Below you will find a set of lines. Repeat them all exactly.

** BEGIN Given information **

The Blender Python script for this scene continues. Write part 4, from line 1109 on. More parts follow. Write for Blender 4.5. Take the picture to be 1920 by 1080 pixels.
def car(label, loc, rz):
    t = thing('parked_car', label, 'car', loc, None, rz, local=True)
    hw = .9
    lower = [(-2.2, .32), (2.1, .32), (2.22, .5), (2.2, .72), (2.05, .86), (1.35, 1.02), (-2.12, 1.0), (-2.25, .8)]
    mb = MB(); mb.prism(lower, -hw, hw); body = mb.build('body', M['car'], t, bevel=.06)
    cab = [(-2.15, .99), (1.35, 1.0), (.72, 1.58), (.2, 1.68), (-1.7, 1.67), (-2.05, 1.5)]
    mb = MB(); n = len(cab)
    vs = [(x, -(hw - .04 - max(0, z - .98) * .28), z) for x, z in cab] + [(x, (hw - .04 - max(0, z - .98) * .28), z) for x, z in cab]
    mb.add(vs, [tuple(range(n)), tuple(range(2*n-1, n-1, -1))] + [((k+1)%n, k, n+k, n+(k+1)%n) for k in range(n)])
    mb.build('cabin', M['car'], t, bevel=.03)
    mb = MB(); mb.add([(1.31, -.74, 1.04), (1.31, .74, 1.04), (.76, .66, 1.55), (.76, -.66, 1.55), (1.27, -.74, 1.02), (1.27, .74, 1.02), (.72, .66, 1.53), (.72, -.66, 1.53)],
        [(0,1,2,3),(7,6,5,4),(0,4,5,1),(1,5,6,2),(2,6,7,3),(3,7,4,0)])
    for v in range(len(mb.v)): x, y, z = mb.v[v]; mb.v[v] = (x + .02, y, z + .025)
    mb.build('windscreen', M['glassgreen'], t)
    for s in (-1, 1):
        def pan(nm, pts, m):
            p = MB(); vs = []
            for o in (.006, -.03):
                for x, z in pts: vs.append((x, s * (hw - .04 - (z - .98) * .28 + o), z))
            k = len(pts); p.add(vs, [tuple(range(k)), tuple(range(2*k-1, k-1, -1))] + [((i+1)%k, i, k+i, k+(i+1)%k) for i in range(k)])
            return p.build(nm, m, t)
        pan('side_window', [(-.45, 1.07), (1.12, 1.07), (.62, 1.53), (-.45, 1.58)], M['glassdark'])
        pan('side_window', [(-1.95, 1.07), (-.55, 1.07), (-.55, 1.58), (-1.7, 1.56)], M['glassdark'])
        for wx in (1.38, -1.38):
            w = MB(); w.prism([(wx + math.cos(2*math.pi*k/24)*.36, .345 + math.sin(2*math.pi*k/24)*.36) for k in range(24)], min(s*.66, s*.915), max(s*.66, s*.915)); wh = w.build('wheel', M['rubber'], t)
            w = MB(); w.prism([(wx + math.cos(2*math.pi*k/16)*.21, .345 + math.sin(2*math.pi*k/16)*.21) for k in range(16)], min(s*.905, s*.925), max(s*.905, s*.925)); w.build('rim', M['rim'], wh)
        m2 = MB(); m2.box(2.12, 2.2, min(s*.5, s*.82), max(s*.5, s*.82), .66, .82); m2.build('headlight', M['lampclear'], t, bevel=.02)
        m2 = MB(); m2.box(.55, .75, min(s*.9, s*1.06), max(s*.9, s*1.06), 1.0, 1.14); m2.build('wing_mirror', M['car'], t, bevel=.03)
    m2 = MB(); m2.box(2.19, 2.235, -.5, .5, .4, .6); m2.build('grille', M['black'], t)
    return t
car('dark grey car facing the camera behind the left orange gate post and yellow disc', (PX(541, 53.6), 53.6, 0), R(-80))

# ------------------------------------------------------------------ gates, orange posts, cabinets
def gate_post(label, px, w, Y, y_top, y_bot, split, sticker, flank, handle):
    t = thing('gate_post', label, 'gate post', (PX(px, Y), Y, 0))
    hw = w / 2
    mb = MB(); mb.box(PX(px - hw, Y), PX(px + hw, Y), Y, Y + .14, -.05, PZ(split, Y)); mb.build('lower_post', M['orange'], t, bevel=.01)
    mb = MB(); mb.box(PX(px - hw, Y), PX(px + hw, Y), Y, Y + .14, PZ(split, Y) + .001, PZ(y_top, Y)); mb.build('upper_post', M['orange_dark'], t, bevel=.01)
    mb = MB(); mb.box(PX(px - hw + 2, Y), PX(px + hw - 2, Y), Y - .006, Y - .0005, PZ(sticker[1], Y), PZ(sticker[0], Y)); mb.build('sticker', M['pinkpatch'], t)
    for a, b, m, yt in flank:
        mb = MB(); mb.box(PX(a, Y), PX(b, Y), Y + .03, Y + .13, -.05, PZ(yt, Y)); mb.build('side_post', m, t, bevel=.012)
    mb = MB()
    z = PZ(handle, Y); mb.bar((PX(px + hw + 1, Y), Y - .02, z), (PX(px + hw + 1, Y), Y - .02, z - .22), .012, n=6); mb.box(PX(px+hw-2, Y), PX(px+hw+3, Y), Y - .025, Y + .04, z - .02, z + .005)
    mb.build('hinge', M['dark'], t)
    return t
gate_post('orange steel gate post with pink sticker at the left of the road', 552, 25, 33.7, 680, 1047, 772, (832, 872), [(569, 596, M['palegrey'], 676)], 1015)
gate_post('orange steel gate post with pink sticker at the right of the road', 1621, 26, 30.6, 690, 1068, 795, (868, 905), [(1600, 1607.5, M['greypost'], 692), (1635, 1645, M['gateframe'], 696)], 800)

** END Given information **

Output
The Blender Python script for this scene continues. Write part 4, from line 1109 on. More parts follow. Write for Blender 4.5. Take the picture to be 1920 by 1080 pixels.
def car(label, loc, rz):
    t = thing('parked_car', label, 'car', loc, None, rz, local=True)
    hw = .9
    lower = [(-2.2, .32), (2.1, .32), (2.22, .5), (2.2, .72), (2.05, .86), (1.35, 1.02), (-2.12, 1.0), (-2.25, .8)]
    mb = MB(); mb.prism(lower, -hw, hw); body = mb.build('body', M['car'], t, bevel=.06)
    cab = [(-2.15, .99), (1.35, 1.0), (.72, 1.58), (.2, 1.68), (-1.7, 1.67), (-2.05, 1.5)]
    mb = MB(); n = len(cab)
    vs = [(x, -(hw - .04 - max(0, z - .98) * .28), z) for x, z in cab] + [(x, (hw - .04 - max(0, z - .98) * .28), z) for x, z in cab]
    mb.add(vs, [tuple(range(n)), tuple(range(2*n-1, n-1, -1))] + [((k+1)%n, k, n+k, n+(k+1)%n) for k in range(n)])
    mb.build('cabin', M['car'], t, bevel=.03)
    mb = MB(); mb.add([(1.31, -.74, 1.04), (1.31, .74, 1.04), (.76, .66, 1.55), (.76, -.66, 1.55), (1.27, -.74, 1.02), (1.27, .74, 1.02), (.72, .66, 1.53), (.72, -.66, 1.53)],
        [(0,1,2,3),(7,6,5,4),(0,4,5,1),(1,5,6,2),(2,6,7,3),(3,7,4,0)])
    for v in range(len(mb.v)): x, y, z = mb.v[v]; mb.v[v] = (x + .02, y, z + .025)
    mb.build('windscreen', M['glassgreen'], t)
    for s in (-1, 1):
        def pan(nm, pts, m):
            p = MB(); vs = []
            for o in (.006, -.03):
                for x, z in pts: vs.append((x, s * (hw - .04 - (z - .98) * .28 + o), z))
            k = len(pts); p.add(vs, [tuple(range(k)), tuple(range(2*k-1, k-1, -1))] + [((i+1)%k, i, k+i, k+(i+1)%k) for i in range(k)])
            return p.build(nm, m, t)
        pan('side_window', [(-.45, 1.07), (1.12, 1.07), (.62, 1.53), (-.45, 1.58)], M['glassdark'])
        pan('side_window', [(-1.95, 1.07), (-.55, 1.07), (-.55, 1.58), (-1.7, 1.56)], M['glassdark'])
        for wx in (1.38, -1.38):
            w = MB(); w.prism([(wx + math.cos(2*math.pi*k/24)*.36, .345 + math.sin(2*math.pi*k/24)*.36) for k in range(24)], min(s*.66, s*.915), max(s*.66, s*.915)); wh = w.build('wheel', M['rubber'], t)
            w = MB(); w.prism([(wx + math.cos(2*math.pi*k/16)*.21, .345 + math.sin(2*math.pi*k/16)*.21) for k in range(16)], min(s*.905, s*.925), max(s*.905, s*.925)); w.build('rim', M['rim'], wh)
        m2 = MB(); m2.box(2.12, 2.2, min(s*.5, s*.82), max(s*.5, s*.82), .66, .82); m2.build('headlight', M['lampclear'], t, bevel=.02)
        m2 = MB(); m2.box(.55, .75, min(s*.9, s*1.06), max(s*.9, s*1.06), 1.0, 1.14); m2.build('wing_mirror', M['car'], t, bevel=.03)
    m2 = MB(); m2.box(2.19, 2.235, -.5, .5, .4, .6); m2.build('grille', M['black'], t)
    return t
car('dark grey car facing the camera behind the left orange gate post and yellow disc', (PX(541, 53.6), 53.6, 0), R(-80))

# ------------------------------------------------------------------ gates, orange posts, cabinets
def gate_post(label, px, w, Y, y_top, y_bot, split, sticker, flank, handle):
    t = thing('gate_post', label, 'gate post', (PX(px, Y), Y, 0))
    hw = w / 2
    mb = MB(); mb.box(PX(px - hw, Y), PX(px + hw, Y), Y, Y + .14, -.05, PZ(split, Y)); mb.build('lower_post', M['orange'], t, bevel=.01)
    mb = MB(); mb.box(PX(px - hw, Y), PX(px + hw, Y), Y, Y + .14, PZ(split, Y) + .001, PZ(y_top, Y)); mb.build('upper_post', M['orange_dark'], t, bevel=.01)
    mb = MB(); mb.box(PX(px - hw + 2, Y), PX(px + hw - 2, Y), Y - .006, Y - .0005, PZ(sticker[1], Y), PZ(sticker[0], Y)); mb.build('sticker', M['pinkpatch'], t)
    for a, b, m, yt in flank:
        mb = MB(); mb.box(PX(a, Y), PX(b, Y), Y + .03, Y + .13, -.05, PZ(yt, Y)); mb.build('side_post', m, t, bevel=.012)
    mb = MB()
    z = PZ(handle, Y); mb.bar((PX(px + hw + 1, Y), Y - .02, z), (PX(px + hw + 1, Y), Y - .02, z - .22), .012, n=6); mb.box(PX(px+hw-2, Y), PX(px+hw+3, Y), Y - .025, Y + .04, z - .02, z + .005)
    mb.build('hinge', M['dark'], t)
    return t
gate_post('orange steel gate post with pink sticker at the left of the road', 552, 25, 33.7, 680, 1047, 772, (832, 872), [(569, 596, M['palegrey'], 676)], 1015)
gate_post('orange steel gate post with pink sticker at the right of the road', 1621, 26, 30.6, 690, 1068, 795, (868, 905), [(1600, 1607.5, M['greypost'], 692), (1635, 1645, M['gateframe'], 696)], 800)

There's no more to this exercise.